Rudd won a party ballot with 49 votes to 39 for Beazley, a Labor Party spokesman said. The party's health spokeswoman Julia Gillard will be his deputy.
Labor has lost four elections in a row to Conservative Prime Minister John Howard, and needs to secure 16 seats from the government to win office. The next elections are due in the second half of 2007.
Party spokesman Anthony Byrne said Beazley, 57, urged the party to unite behind Rudd, 49, so Labor could win back power.
"He believes we can win the next election, and wants to see Kevin Rudd become the next prime minister of this country," Byrne quoted Beazley as telling the meeting.
The leadership change comes as a new poll shows the centre-left Labor Party has a strong chance of victory at next year's election.
An ACNielsen poll in Fairfax newspapers said Labor had an election-winning 12-point lead over the government with 56 per cent support to 44 per cent for Howard's conservative coalition.
But after a decade in power, Howard, 67, continues to command a strong personal rating in polls and he has promised to stay in politics to contest the next election.
Rudd was first elected to parliament in 1998 after working as a bureaucrat, political adviser and a diplomat, serving postings in Stockholm and Beijing.
Rudd has promised to continue with Labor's policy to withdraw Australian forces from Iraq, sign the Kyoto protocol on climate change and scrap unpopular workplace laws.

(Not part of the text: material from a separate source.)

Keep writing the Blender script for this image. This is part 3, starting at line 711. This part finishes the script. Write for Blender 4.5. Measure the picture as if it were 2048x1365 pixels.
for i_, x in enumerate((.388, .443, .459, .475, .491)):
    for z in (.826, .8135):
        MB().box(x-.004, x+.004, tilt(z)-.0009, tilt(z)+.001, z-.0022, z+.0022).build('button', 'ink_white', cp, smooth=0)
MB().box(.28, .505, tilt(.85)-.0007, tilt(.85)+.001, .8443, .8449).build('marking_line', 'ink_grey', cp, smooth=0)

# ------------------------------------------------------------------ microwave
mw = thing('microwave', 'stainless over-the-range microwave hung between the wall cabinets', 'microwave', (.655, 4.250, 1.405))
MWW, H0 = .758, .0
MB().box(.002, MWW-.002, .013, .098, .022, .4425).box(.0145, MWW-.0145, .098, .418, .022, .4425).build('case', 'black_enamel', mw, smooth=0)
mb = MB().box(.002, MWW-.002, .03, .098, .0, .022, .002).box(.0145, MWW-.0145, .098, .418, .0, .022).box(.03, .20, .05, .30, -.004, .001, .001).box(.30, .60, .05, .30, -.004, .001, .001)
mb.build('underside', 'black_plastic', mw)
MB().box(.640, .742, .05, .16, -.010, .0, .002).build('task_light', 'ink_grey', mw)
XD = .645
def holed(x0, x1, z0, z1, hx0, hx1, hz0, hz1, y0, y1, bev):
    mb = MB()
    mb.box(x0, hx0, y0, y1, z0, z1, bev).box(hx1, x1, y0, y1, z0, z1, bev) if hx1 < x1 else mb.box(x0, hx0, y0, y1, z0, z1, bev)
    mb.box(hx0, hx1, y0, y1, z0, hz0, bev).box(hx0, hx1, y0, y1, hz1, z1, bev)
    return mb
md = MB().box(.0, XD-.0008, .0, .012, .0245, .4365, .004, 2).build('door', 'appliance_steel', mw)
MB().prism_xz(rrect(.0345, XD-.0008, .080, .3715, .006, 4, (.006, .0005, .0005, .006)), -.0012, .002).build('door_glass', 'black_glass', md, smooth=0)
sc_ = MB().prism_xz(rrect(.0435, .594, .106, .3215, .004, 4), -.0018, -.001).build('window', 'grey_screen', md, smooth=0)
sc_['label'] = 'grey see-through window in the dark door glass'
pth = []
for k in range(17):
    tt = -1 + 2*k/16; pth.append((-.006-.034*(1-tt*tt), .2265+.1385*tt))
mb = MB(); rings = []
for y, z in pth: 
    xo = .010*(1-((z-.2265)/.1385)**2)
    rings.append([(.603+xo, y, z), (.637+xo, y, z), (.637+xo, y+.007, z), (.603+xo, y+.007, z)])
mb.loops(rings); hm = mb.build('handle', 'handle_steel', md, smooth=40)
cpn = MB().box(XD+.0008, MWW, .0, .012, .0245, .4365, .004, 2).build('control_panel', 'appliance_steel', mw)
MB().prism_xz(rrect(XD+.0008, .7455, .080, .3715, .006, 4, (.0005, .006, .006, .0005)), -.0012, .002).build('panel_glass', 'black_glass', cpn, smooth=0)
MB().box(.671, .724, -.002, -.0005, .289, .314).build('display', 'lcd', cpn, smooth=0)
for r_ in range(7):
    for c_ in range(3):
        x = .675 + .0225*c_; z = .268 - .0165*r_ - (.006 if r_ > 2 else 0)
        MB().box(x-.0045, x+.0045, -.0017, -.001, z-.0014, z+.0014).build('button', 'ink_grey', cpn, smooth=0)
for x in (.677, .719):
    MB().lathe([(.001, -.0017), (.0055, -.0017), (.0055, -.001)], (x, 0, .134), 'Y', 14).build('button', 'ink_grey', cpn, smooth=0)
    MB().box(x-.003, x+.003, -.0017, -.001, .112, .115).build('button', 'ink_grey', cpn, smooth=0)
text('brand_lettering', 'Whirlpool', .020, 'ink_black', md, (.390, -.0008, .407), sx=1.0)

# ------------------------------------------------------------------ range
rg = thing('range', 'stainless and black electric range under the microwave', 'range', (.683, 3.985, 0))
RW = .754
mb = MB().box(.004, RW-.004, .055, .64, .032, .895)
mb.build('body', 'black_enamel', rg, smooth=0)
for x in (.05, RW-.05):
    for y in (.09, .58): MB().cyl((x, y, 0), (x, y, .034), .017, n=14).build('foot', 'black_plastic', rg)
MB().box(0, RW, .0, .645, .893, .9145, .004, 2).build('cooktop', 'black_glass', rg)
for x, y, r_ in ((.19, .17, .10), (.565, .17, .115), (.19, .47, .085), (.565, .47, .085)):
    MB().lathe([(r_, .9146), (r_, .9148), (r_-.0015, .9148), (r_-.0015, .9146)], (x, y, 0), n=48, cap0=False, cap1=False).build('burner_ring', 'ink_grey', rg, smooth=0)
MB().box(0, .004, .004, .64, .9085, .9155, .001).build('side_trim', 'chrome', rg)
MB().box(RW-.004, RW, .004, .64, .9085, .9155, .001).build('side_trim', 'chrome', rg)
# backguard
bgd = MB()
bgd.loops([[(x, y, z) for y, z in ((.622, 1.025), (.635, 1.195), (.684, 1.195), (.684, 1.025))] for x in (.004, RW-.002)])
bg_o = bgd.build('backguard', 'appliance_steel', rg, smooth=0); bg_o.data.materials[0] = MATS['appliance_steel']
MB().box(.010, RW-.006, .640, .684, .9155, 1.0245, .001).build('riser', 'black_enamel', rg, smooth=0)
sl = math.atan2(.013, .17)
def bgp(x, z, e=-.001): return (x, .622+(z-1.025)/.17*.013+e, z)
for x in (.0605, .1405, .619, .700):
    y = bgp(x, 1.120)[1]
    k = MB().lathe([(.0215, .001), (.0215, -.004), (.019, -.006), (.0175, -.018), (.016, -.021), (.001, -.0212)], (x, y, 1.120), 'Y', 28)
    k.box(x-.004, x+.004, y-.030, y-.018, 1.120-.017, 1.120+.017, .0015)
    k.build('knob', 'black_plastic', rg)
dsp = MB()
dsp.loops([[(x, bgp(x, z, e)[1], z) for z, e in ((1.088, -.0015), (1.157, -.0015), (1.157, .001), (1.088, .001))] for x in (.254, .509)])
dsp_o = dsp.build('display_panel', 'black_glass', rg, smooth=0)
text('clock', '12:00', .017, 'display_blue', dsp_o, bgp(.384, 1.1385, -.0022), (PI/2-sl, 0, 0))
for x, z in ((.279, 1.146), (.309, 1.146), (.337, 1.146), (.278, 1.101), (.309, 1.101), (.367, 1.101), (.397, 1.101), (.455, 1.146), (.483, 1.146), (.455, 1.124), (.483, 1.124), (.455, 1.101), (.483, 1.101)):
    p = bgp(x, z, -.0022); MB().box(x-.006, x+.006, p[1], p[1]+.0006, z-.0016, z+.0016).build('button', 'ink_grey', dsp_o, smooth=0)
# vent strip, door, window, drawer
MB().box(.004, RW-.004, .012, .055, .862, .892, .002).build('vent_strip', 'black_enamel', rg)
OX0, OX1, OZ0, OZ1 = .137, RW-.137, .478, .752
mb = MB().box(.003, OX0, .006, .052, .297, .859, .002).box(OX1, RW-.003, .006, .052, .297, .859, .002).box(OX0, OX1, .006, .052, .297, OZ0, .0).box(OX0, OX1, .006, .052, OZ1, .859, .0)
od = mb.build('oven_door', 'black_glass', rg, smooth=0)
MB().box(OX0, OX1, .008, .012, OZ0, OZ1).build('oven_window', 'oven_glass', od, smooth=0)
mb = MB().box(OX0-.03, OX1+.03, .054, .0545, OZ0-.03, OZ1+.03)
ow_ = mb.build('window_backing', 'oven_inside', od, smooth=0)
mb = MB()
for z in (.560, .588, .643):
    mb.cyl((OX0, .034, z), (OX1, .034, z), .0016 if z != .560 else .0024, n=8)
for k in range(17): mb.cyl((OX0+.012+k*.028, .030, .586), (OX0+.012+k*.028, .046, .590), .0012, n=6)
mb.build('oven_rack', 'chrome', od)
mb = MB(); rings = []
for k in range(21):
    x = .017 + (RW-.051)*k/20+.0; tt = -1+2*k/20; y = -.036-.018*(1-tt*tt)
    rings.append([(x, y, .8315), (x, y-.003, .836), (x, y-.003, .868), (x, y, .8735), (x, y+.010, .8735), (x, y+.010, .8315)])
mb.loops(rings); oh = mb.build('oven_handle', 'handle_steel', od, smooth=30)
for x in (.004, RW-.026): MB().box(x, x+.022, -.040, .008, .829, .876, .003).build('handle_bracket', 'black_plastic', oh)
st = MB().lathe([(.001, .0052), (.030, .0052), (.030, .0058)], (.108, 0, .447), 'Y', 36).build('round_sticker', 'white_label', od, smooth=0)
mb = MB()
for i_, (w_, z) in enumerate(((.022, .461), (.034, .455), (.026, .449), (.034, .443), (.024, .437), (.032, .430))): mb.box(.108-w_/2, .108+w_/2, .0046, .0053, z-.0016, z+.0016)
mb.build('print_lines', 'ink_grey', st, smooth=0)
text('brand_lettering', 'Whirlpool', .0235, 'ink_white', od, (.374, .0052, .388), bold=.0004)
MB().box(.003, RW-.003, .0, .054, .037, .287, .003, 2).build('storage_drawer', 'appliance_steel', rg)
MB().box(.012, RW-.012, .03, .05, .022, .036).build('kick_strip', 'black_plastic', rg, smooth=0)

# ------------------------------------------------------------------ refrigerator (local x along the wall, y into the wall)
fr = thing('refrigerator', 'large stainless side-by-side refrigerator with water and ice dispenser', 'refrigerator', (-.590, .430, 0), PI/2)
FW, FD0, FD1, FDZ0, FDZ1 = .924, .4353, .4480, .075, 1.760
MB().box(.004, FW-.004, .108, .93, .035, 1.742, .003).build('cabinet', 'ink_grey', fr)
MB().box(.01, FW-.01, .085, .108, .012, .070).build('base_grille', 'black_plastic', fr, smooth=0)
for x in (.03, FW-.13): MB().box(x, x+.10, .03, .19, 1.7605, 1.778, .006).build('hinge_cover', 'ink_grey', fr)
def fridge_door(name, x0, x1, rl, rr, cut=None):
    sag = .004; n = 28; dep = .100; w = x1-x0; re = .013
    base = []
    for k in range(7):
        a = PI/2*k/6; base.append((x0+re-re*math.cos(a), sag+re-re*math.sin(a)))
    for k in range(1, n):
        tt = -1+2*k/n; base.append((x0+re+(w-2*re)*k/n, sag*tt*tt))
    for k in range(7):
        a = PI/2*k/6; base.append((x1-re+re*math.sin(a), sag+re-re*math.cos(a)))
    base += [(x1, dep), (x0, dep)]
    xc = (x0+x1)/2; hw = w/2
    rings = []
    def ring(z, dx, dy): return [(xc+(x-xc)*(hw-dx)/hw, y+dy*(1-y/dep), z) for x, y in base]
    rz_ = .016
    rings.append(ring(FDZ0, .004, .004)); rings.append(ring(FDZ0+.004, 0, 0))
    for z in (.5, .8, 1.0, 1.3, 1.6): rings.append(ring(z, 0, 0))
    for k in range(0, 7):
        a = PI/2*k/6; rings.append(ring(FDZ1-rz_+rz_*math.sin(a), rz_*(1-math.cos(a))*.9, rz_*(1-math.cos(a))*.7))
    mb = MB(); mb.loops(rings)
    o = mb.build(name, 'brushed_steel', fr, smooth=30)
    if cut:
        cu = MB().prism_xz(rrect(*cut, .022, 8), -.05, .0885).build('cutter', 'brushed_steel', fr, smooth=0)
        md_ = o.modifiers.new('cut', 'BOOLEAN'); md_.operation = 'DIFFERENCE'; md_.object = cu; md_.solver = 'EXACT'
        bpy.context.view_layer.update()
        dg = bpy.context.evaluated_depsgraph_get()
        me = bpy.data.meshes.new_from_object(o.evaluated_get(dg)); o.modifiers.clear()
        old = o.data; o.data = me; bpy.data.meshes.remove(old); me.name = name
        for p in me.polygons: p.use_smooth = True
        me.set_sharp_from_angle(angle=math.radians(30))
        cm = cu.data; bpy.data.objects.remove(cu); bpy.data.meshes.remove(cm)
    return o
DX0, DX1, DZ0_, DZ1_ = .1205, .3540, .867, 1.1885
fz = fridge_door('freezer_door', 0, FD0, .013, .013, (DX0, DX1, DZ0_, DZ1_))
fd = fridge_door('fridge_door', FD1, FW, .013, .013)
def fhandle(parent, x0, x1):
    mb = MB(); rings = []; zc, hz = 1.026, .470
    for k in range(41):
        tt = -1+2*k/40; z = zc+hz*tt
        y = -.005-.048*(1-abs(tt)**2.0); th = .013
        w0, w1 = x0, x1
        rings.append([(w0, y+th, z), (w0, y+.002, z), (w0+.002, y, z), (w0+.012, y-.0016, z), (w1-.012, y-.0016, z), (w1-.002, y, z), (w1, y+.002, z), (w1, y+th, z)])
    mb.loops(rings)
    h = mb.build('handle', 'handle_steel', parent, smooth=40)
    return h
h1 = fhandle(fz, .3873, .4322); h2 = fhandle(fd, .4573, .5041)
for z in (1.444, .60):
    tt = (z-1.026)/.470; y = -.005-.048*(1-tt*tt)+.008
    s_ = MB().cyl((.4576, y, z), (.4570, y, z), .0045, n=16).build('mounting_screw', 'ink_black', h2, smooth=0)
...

Michael Lee, a former Labor lawmaker and minister in Paul Keating's government in the 1990s, said the strong victory for Rudd would help the party put aside leadership tensions ahead of the next election.
"The fact it is a clear-cut decision works in Kevin's favour," Lee told Sky television.
Rudd has said he would ask Beazley, who lost elections to Howard in 1998 and again in 2001, to remain in parliament and to serve on his frontbench.
ABL State Chamber
Shortly after the election, leading NSW business lobby group ABL State Chamber has urged new federal Opposition Leader Rudd to dump Labor's existing industrial relations policies.
Mr Rudd said on Friday that he would stick to the party's current industrial relations platform.
But ABL State Chamber chief executive Kevin MacDonald today said Mr Rudd's first action as Labor leader should be to scrap the platform, which includes the abolition of Australian Workplace Agreements (AWAs).
"Mr Beazley's policies ensured that he was never seen as the heir of the Hawke and Keating legacies," Mr MacDonald said in a statement.
"The fact is Mr Beazley hitched his wagon to the trade union movement who account for less than 18 per cent of Australian workers.
"More than anything else, it has been federal Labor's workplace relations policies that have made it look uninspiring and backward looking."